- **Written problem**
Transcribe, exactly as they appear, the line that contains "The Blender Python", the line that contains "flatbox('game_box', (1.34, 1.10, SHELFZ", and every line in between, and nothing else.

Entries with scene source code:
^^^^^^^^
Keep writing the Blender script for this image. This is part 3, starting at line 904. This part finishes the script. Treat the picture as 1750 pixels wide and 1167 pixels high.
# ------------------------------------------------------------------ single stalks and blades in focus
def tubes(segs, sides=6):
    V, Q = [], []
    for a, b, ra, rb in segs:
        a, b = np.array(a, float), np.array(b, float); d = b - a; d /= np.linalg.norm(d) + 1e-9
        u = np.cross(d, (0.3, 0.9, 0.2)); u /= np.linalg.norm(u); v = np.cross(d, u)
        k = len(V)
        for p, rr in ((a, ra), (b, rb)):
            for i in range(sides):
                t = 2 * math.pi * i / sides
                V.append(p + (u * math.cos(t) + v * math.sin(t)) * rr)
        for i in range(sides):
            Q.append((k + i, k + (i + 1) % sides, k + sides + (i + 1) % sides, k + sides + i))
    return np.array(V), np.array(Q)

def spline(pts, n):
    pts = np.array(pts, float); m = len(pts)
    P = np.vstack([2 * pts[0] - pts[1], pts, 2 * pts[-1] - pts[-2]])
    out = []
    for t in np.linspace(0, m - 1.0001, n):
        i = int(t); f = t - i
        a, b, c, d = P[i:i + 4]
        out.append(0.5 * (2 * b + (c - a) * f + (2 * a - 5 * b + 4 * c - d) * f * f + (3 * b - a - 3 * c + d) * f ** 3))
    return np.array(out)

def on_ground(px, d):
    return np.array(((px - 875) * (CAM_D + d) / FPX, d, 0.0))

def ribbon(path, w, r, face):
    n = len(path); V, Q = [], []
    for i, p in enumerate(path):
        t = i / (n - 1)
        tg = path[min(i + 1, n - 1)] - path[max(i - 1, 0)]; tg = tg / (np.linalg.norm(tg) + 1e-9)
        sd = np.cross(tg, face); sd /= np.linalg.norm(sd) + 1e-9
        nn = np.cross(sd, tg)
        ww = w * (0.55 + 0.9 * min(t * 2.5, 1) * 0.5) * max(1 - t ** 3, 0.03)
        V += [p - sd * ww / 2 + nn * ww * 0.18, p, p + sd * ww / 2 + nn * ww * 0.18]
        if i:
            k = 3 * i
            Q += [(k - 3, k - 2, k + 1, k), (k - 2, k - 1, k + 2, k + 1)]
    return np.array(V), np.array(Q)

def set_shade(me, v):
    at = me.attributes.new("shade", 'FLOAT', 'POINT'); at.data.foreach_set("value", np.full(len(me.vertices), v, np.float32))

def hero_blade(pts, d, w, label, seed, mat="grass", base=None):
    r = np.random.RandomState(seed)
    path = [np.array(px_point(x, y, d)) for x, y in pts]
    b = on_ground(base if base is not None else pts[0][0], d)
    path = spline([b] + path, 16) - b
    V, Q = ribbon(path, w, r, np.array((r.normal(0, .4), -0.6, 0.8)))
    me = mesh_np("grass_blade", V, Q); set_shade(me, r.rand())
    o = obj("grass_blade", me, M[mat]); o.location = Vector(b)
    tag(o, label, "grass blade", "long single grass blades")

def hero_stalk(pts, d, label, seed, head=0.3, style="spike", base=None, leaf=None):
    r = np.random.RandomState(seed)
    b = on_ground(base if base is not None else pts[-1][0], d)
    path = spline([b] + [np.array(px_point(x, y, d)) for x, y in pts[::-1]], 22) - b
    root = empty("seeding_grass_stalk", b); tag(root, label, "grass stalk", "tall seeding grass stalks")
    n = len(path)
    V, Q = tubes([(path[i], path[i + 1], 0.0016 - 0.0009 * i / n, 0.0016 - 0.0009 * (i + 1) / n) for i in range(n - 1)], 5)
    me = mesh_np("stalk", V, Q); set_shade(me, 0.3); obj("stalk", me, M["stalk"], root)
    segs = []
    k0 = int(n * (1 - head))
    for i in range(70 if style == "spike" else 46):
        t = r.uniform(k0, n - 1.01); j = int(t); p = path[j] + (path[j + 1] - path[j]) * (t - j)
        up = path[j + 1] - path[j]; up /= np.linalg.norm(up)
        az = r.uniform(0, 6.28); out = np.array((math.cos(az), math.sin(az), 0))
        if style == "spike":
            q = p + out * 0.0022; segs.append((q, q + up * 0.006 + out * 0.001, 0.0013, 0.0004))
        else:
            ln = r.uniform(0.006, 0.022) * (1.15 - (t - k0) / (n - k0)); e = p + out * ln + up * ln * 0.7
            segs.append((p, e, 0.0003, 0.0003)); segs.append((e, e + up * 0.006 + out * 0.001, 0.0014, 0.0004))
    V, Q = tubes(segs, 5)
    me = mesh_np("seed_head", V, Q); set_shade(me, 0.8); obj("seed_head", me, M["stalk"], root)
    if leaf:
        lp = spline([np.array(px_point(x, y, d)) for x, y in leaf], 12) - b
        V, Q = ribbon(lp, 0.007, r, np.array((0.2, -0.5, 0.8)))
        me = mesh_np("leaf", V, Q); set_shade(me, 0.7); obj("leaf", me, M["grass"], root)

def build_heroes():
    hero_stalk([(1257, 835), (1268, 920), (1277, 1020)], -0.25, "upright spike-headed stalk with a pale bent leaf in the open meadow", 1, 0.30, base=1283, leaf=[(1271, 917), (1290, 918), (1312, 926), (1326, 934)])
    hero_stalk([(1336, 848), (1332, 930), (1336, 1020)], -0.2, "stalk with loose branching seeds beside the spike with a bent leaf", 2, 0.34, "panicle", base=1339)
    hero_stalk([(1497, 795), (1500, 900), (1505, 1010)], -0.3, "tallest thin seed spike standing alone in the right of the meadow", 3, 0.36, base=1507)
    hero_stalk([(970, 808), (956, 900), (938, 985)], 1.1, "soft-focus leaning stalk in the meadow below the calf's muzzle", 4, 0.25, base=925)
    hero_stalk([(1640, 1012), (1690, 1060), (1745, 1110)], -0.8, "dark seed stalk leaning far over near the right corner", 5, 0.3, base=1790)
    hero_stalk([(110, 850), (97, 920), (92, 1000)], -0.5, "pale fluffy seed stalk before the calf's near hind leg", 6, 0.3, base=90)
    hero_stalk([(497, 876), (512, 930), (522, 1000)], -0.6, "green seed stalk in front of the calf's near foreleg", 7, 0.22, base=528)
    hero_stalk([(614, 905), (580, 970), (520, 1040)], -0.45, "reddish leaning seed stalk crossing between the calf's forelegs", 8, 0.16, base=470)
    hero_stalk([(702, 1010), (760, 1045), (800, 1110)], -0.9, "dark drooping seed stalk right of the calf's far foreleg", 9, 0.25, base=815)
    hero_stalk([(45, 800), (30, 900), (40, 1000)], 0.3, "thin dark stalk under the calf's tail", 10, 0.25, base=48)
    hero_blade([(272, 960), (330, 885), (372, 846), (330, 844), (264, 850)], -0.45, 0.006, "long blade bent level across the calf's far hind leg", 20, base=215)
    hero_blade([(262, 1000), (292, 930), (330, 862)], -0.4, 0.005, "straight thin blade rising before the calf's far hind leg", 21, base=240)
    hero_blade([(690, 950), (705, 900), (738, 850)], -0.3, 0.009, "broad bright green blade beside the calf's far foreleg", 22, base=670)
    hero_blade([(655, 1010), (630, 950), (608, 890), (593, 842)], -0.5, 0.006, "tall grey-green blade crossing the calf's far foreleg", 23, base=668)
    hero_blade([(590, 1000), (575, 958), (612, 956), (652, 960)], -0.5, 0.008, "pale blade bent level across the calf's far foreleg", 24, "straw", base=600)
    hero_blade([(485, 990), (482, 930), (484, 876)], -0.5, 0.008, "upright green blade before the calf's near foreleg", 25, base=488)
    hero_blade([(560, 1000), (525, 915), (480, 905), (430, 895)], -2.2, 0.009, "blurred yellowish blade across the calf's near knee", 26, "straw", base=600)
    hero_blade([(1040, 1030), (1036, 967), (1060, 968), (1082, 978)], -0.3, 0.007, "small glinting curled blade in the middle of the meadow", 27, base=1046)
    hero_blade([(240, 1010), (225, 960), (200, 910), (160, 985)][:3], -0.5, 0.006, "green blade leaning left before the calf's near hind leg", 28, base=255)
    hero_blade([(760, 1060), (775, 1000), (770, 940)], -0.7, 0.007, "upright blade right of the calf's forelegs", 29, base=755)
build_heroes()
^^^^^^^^
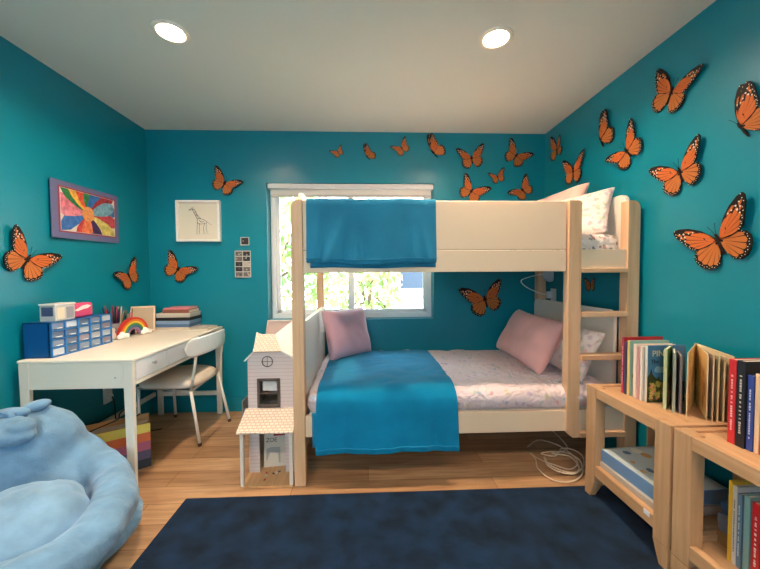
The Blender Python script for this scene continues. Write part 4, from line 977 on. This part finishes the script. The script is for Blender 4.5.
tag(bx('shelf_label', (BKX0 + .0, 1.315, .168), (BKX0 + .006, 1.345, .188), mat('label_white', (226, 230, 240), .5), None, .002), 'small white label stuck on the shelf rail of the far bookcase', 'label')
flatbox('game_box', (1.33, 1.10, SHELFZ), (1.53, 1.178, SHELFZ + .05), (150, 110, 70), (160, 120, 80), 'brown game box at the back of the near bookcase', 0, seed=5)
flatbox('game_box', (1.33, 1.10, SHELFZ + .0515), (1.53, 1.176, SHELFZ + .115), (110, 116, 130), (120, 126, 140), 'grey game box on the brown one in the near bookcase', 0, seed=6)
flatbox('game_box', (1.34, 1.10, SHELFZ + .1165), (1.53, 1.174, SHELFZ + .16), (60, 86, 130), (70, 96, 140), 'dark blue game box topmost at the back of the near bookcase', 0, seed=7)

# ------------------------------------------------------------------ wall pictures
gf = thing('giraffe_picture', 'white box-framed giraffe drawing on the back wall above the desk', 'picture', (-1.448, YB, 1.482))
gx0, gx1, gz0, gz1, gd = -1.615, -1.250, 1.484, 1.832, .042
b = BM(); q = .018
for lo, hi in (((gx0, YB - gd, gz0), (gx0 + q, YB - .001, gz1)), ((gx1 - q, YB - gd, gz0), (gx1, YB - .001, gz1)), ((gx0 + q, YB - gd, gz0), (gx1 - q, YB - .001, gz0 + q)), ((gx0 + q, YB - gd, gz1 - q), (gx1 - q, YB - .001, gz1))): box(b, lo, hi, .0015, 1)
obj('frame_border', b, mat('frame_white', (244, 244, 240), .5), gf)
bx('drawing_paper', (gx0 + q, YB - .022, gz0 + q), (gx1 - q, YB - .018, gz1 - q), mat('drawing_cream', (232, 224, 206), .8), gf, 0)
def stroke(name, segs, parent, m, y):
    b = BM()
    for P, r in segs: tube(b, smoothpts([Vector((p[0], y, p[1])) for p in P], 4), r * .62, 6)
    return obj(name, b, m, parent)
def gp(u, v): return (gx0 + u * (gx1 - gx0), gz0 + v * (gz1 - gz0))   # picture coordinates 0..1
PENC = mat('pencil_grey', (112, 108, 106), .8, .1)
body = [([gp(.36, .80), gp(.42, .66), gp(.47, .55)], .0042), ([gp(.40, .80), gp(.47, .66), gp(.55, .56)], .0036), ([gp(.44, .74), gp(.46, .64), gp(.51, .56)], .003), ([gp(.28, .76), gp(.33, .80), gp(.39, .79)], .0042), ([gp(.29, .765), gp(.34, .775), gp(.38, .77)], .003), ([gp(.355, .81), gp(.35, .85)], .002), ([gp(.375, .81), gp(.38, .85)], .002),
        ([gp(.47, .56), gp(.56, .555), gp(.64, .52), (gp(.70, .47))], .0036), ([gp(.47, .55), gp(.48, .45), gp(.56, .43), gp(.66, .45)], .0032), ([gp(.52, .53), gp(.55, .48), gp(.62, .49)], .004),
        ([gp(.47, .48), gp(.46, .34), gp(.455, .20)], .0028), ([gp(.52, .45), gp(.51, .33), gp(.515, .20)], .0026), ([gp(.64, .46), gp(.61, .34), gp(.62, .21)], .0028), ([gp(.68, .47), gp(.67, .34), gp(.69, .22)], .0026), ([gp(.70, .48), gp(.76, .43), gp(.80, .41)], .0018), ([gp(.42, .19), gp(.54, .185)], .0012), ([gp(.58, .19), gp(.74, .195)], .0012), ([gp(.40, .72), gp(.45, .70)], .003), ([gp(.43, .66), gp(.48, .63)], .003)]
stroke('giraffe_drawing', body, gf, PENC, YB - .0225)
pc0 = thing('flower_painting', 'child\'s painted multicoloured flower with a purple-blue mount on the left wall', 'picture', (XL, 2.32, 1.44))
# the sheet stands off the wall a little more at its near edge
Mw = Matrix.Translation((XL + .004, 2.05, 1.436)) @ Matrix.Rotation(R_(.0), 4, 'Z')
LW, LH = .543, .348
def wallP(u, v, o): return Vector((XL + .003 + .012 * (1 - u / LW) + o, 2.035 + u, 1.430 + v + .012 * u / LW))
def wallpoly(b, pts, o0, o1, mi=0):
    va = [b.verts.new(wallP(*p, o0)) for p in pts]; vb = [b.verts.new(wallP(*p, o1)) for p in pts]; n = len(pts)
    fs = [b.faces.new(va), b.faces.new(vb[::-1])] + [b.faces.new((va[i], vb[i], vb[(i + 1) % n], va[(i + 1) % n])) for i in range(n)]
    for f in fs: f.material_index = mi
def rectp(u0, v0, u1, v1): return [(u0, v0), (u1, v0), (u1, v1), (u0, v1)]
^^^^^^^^
- **Result of the task**
The Blender Python script for this scene continues. Write part 4, from line 977 on. This part finishes the script. The script is for Blender 4.5.
tag(bx('shelf_label', (BKX0 + .0, 1.315, .168), (BKX0 + .006, 1.345, .188), mat('label_white', (226, 230, 240), .5), None, .002), 'small white label stuck on the shelf rail of the far bookcase', 'label')
flatbox('game_box', (1.33, 1.10, SHELFZ), (1.53, 1.178, SHELFZ + .05), (150, 110, 70), (160, 120, 80), 'brown game box at the back of the near bookcase', 0, seed=5)
flatbox('game_box', (1.33, 1.10, SHELFZ + .0515), (1.53, 1.176, SHELFZ + .115), (110, 116, 130), (120, 126, 140), 'grey game box on the brown one in the near bookcase', 0, seed=6)
flatbox('game_box', (1.34, 1.10, SHELFZ + .1165), (1.53, 1.174, SHELFZ + .16), (60, 86, 130), (70, 96, 140), 'dark blue game box topmost at the back of the near bookcase', 0, seed=7)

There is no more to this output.